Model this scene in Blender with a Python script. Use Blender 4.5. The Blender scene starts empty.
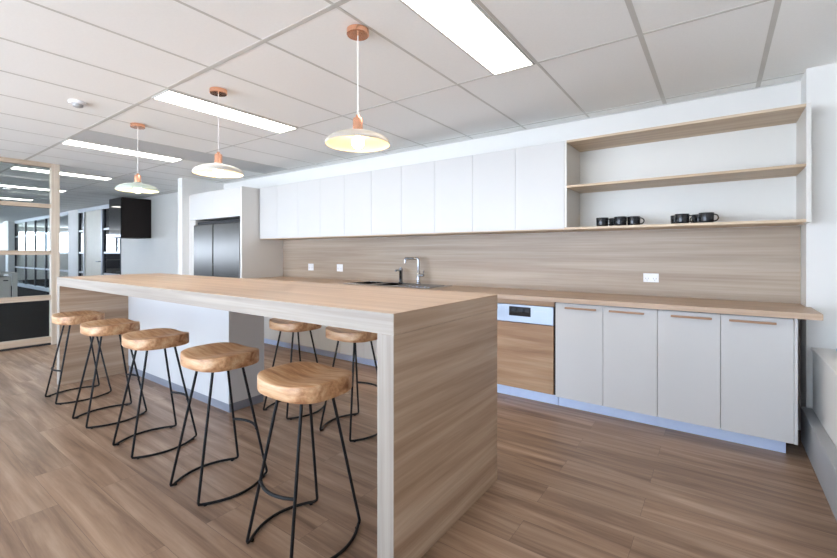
import bpy, bmesh, math, random
from mathutils import Vector, Matrix
random.seed(7)
scene = bpy.context.scene
COL = scene.collection
PI = math.pi
SKY = 5.4; EXPO = 0.85; PANEL = 6.0

# ------------------------------------------------------------------ materials
def srgb(r, g, b):
    f = lambda c: (c/255/12.92) if c/255 <= 0.04045 else ((c/255+0.055)/1.055)**2.4
    return (f(r), f(g), f(b), 1)

class NT:
    def __init__(self, name):
        self.m = bpy.data.materials.new(name); self.m.use_nodes = True
        self.t = self.m.node_tree
        self.b = self.t.nodes['Principled BSDF']
        self.out = self.t.nodes['Material Output']
    def n(self, ty, **kw):
        nd = self.t.nodes.new(ty)
        for k, v in kw.items(): setattr(nd, k, v)
        return nd
    def l(self, a, b): self.t.links.new(a, b)
    def coord(self, scale=(1, 1, 1), loc=(0, 0, 0)):
        tc = self.n('ShaderNodeTexCoord'); mp = self.n('ShaderNodeMapping')
        mp.inputs['Scale'].default_value = scale; mp.inputs['Location'].default_value = loc
        self.l(tc.outputs['Object'], mp.inputs['Vector']); return mp.outputs['Vector']
    def noise(self, vec, scale=1, detail=4, rough=0.55, dist=0.0):
        n = self.n('ShaderNodeTexNoise'); n.inputs['Scale'].default_value = scale
        n.inputs['Detail'].default_value = detail; n.inputs['Roughness'].default_value = rough
        n.inputs['Distortion'].default_value = dist; self.l(vec, n.inputs['Vector']); return n.outputs['Fac']
    def ramp(self, fac, stops):
        r = self.n('ShaderNodeValToRGB'); e = r.color_ramp.elements
        while len(e) < len(stops): e.new(0.5)
        for el, (p, c) in zip(e, stops): el.position = p; el.color = c
        self.l(fac, r.inputs['Fac']); return r.outputs['Color']
    def mix(self, fac, a, b, mode='MIX'):
        m = self.n('ShaderNodeMix', data_type='RGBA', blend_type=mode)
        for s, v in ((0, fac), (6, a), (7, b)):
            if hasattr(v, 'is_output'): self.l(v, m.inputs[s])
            else: m.inputs[s].default_value = v
        return m.outputs[2]
    def bump(self, h, strength=0.1, dist=0.002):
        b = self.n('ShaderNodeBump'); b.inputs['Strength'].default_value = strength; b.inputs['Distance'].default_value = dist
        self.l(h, b.inputs['Height']); self.l(b.outputs['Normal'], self.b.inputs['Normal'])

def plain(name, c, rough=0.5, metal=0.0, var=0.03, scale=6, bump=0.0, spec=None):
    t = NT(name)
    v = t.noise(t.coord(), scale, 3)
    dark = tuple(x*(1-var) for x in c[:3])+(1,); lite = tuple(min(1, x*(1+var)) for x in c[:3])+(1,)
    t.l(t.ramp(v, [(0.3, dark), (0.7, lite)]), t.b.inputs['Base Color'])
    t.b.inputs['Roughness'].default_value = rough; t.b.inputs['Metallic'].default_value = metal
    if spec is not None: t.b.inputs['Specular IOR Level'].default_value = spec
    if bump: t.bump(t.noise(t.coord(), scale*30, 2), bump)
    return t.m

def wood(name, cols, axis='X', along=0.55, across=16, rough=0.45, fine=70, shift=0.0):
    t = NT(name)
    def sc(a, c): return tuple(a if ax == axis else c for ax in 'XYZ')
    v1 = t.noise(t.coord(sc(along, across), (shift, shift*1.7, shift*0.6)), 1, 5, 0.6, 0.35)
    v2 = t.noise(t.coord(sc(along*2.5, fine), (shift, 0, shift)), 1, 3, 0.6, 0.1)
    v3 = t.noise(t.coord(sc(along*0.6, across*0.3), (0, shift, 0)), 1, 2, 0.5, 0.2)
    c1 = t.ramp(v1, [(0.28, cols[0]), (0.5, cols[1]), (0.72, cols[2])])
    g = t.ramp(v2, [(0.3, (0.80, 0.78, 0.76, 1)), (0.62, (1, 1, 1, 1))])
    g3 = t.ramp(v3, [(0.35, (0.86, 0.84, 0.83, 1)), (0.65, (1, 1, 1, 1))])
    c = t.mix(0.7, c1, g, 'MULTIPLY'); c = t.mix(0.8, c, g3, 'MULTIPLY')
    t.l(c, t.b.inputs['Base Color']); t.b.inputs['Roughness'].default_value = rough
    t.bump(v2, 0.05, 0.001)
    return t.m

def floor_mat():
    t = NT('wood_plank_floor')
    vec = t.coord((1, 1, 1), (0.31, 0.07, 0))
    br = t.n('ShaderNodeTexBrick'); br.offset = 0.37; br.offset_frequency = 2; br.squash = 1
    for k, v in (('Scale', 1.0), ('Mortar Size', 0.0009), ('Mortar Smooth', 0.2), ('Bias', 0.0), ('Brick Width', 1.22), ('Row Height', 0.182)):
        br.inputs[k].default_value = v
    br.inputs['Color1'].default_value = (0, 0, 0, 1); br.inputs['Color2'].default_value = (1, 1, 1, 1); br.inputs['Mortar'].default_value = (0.5, 0.5, 0.5, 1)
    t.l(vec, br.inputs['Vector'])
    # per-plank offset so that the grain breaks at each plank
    sep = t.n('ShaderNodeVectorMath', operation='MULTIPLY'); t.l(br.outputs['Color'], sep.inputs[0]); sep.inputs[1].default_value = (9, 17, 5)
    def shifted(scale):
        tc = t.coord(scale); a = t.n('ShaderNodeVectorMath', operation='ADD'); t.l(tc, a.inputs[0]); t.l(sep.outputs[0], a.inputs[1]); return a.outputs[0]
    v1 = t.noise(shifted((0.9, 13, 1)), 1, 5, 0.62, 0.5)
    v2 = t.noise(shifted((2.2, 55, 1)), 1, 4, 0.6, 0.2)
    base = t.ramp(v1, [(0.26, srgb(106, 80, 61)), (0.5, srgb(156, 126, 102)), (0.74, srgb(190, 162, 137))])
    tone = t.ramp(br.outputs['Color'], [(0.0, (0.88, 0.88, 0.88, 1)), (1.0, (1.04, 1.03, 1.02, 1))])
    fine = t.ramp(v2, [(0.3, (0.82, 0.80, 0.79, 1)), (0.65, (1, 1, 1, 1))])
    c = t.mix(1.0, base, tone, 'MULTIPLY'); c = t.mix(0.75, c, fine, 'MULTIPLY')
    c = t.mix(br.outputs['Fac'], c, srgb(104, 82, 66))
    t.l(c, t.b.inputs['Base Color'])
    t.l(t.ramp(v1, [(0.3, (0.42, 0.42, 0.42, 1)), (0.7, (0.34, 0.34, 0.34, 1))]), t.b.inputs['Roughness'])
    t.b.inputs['Specular IOR Level'].default_value = 0.5
    t.bump(v2, 0.08, 0.001)
    return t.m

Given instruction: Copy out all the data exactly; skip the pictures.

Correct response:
Model this scene in Blender with a Python script. Use Blender 4.5. The Blender scene starts empty.
import bpy, bmesh, math, random
from mathutils import Vector, Matrix
random.seed(7)
scene = bpy.context.scene
COL = scene.collection
PI = math.pi
SKY = 5.4; EXPO = 0.85; PANEL = 6.0

# ------------------------------------------------------------------ materials
def srgb(r, g, b):
    f = lambda c: (c/255/12.92) if c/255 <= 0.04045 else ((c/255+0.055)/1.055)**2.4
    return (f(r), f(g), f(b), 1)

class NT:
    def __init__(self, name):
        self.m = bpy.data.materials.new(name); self.m.use_nodes = True
        self.t = self.m.node_tree
        self.b = self.t.nodes['Principled BSDF']
        self.out = self.t.nodes['Material Output']
    def n(self, ty, **kw):
        nd = self.t.nodes.new(ty)
        for k, v in kw.items(): setattr(nd, k, v)
        return nd
    def l(self, a, b): self.t.links.new(a, b)
    def coord(self, scale=(1, 1, 1), loc=(0, 0, 0)):
        tc = self.n('ShaderNodeTexCoord'); mp = self.n('ShaderNodeMapping')
        mp.inputs['Scale'].default_value = scale; mp.inputs['Location'].default_value = loc
        self.l(tc.outputs['Object'], mp.inputs['Vector']); return mp.outputs['Vector']
    def noise(self, vec, scale=1, detail=4, rough=0.55, dist=0.0):
        n = self.n('ShaderNodeTexNoise'); n.inputs['Scale'].default_value = scale
        n.inputs['Detail'].default_value = detail; n.inputs['Roughness'].default_value = rough
        n.inputs['Distortion'].default_value = dist; self.l(vec, n.inputs['Vector']); return n.outputs['Fac']
    def ramp(self, fac, stops):
        r = self.n('ShaderNodeValToRGB'); e = r.color_ramp.elements
        while len(e) < len(stops): e.new(0.5)
        for el, (p, c) in zip(e, stops): el.position = p; el.color = c
        self.l(fac, r.inputs['Fac']); return r.outputs['Color']
    def mix(self, fac, a, b, mode='MIX'):
        m = self.n('ShaderNodeMix', data_type='RGBA', blend_type=mode)
        for s, v in ((0, fac), (6, a), (7, b)):
            if hasattr(v, 'is_output'): self.l(v, m.inputs[s])
            else: m.inputs[s].default_value = v
        return m.outputs[2]
    def bump(self, h, strength=0.1, dist=0.002):
        b = self.n('ShaderNodeBump'); b.inputs['Strength'].default_value = strength; b.inputs['Distance'].default_value = dist
        self.l(h, b.inputs['Height']); self.l(b.outputs['Normal'], self.b.inputs['Normal'])

def plain(name, c, rough=0.5, metal=0.0, var=0.03, scale=6, bump=0.0, spec=None):
    t = NT(name)
    v = t.noise(t.coord(), scale, 3)
    dark = tuple(x*(1-var) for x in c[:3])+(1,); lite = tuple(min(1, x*(1+var)) for x in c[:3])+(1,)
    t.l(t.ramp(v, [(0.3, dark), (0.7, lite)]), t.b.inputs['Base Color'])
    t.b.inputs['Roughness'].default_value = rough; t.b.inputs['Metallic'].default_value = metal
    if spec is not None: t.b.inputs['Specular IOR Level'].default_value = spec
    if bump: t.bump(t.noise(t.coord(), scale*30, 2), bump)
    return t.m

def wood(name, cols, axis='X', along=0.55, across=16, rough=0.45, fine=70, shift=0.0):
    t = NT(name)
    def sc(a, c): return tuple(a if ax == axis else c for ax in 'XYZ')
    v1 = t.noise(t.coord(sc(along, across), (shift, shift*1.7, shift*0.6)), 1, 5, 0.6, 0.35)
    v2 = t.noise(t.coord(sc(along*2.5, fine), (shift, 0, shift)), 1, 3, 0.6, 0.1)
    v3 = t.noise(t.coord(sc(along*0.6, across*0.3), (0, shift, 0)), 1, 2, 0.5, 0.2)
    c1 = t.ramp(v1, [(0.28, cols[0]), (0.5, cols[1]), (0.72, cols[2])])
    g = t.ramp(v2, [(0.3, (0.80, 0.78, 0.76, 1)), (0.62, (1, 1, 1, 1))])
    g3 = t.ramp(v3, [(0.35, (0.86, 0.84, 0.83, 1)), (0.65, (1, 1, 1, 1))])
    c = t.mix(0.7, c1, g, 'MULTIPLY'); c = t.mix(0.8, c, g3, 'MULTIPLY')
    t.l(c, t.b.inputs['Base Color']); t.b.inputs['Roughness'].default_value = rough
    t.bump(v2, 0.05, 0.001)
    return t.m

def floor_mat():
    t = NT('wood_plank_floor')
    vec = t.coord((1, 1, 1), (0.31, 0.07, 0))
    br = t.n('ShaderNodeTexBrick'); br.offset = 0.37; br.offset_frequency = 2; br.squash = 1
    for k, v in (('Scale', 1.0), ('Mortar Size', 0.0009), ('Mortar Smooth', 0.2), ('Bias', 0.0), ('Brick Width', 1.22), ('Row Height', 0.182)):
        br.inputs[k].default_value = v
    br.inputs['Color1'].default_value = (0, 0, 0, 1); br.inputs['Color2'].default_value = (1, 1, 1, 1); br.inputs['Mortar'].default_value = (0.5, 0.5, 0.5, 1)
    t.l(vec, br.inputs['Vector'])
    # per-plank offset so that the grain breaks at each plank
    sep = t.n('ShaderNodeVectorMath', operation='MULTIPLY'); t.l(br.outputs['Color'], sep.inputs[0]); sep.inputs[1].default_value = (9, 17, 5)
    def shifted(scale):
        tc = t.coord(scale); a = t.n('ShaderNodeVectorMath', operation='ADD'); t.l(tc, a.inputs[0]); t.l(sep.outputs[0], a.inputs[1]); return a.outputs[0]
    v1 = t.noise(shifted((0.9, 13, 1)), 1, 5, 0.62, 0.5)
    v2 = t.noise(shifted((2.2, 55, 1)), 1, 4, 0.6, 0.2)
    base = t.ramp(v1, [(0.26, srgb(106, 80, 61)), (0.5, srgb(156, 126, 102)), (0.74, srgb(190, 162, 137))])
    tone = t.ramp(br.outputs['Color'], [(0.0, (0.88, 0.88, 0.88, 1)), (1.0, (1.04, 1.03, 1.02, 1))])
    fine = t.ramp(v2, [(0.3, (0.82, 0.80, 0.79, 1)), (0.65, (1, 1, 1, 1))])
    c = t.mix(1.0, base, tone, 'MULTIPLY'); c = t.mix(0.75, c, fine, 'MULTIPLY')
    c = t.mix(br.outputs['Fac'], c, srgb(104, 82, 66))
    t.l(c, t.b.inputs['Base Color'])
    t.l(t.ramp(v1, [(0.3, (0.42, 0.42, 0.42, 1)), (0.7, (0.34, 0.34, 0.34, 1))]), t.b.inputs['Roughness'])
    t.b.inputs['Specular IOR Level'].default_value = 0.5
    t.bump(v2, 0.08, 0.001)
    return t.m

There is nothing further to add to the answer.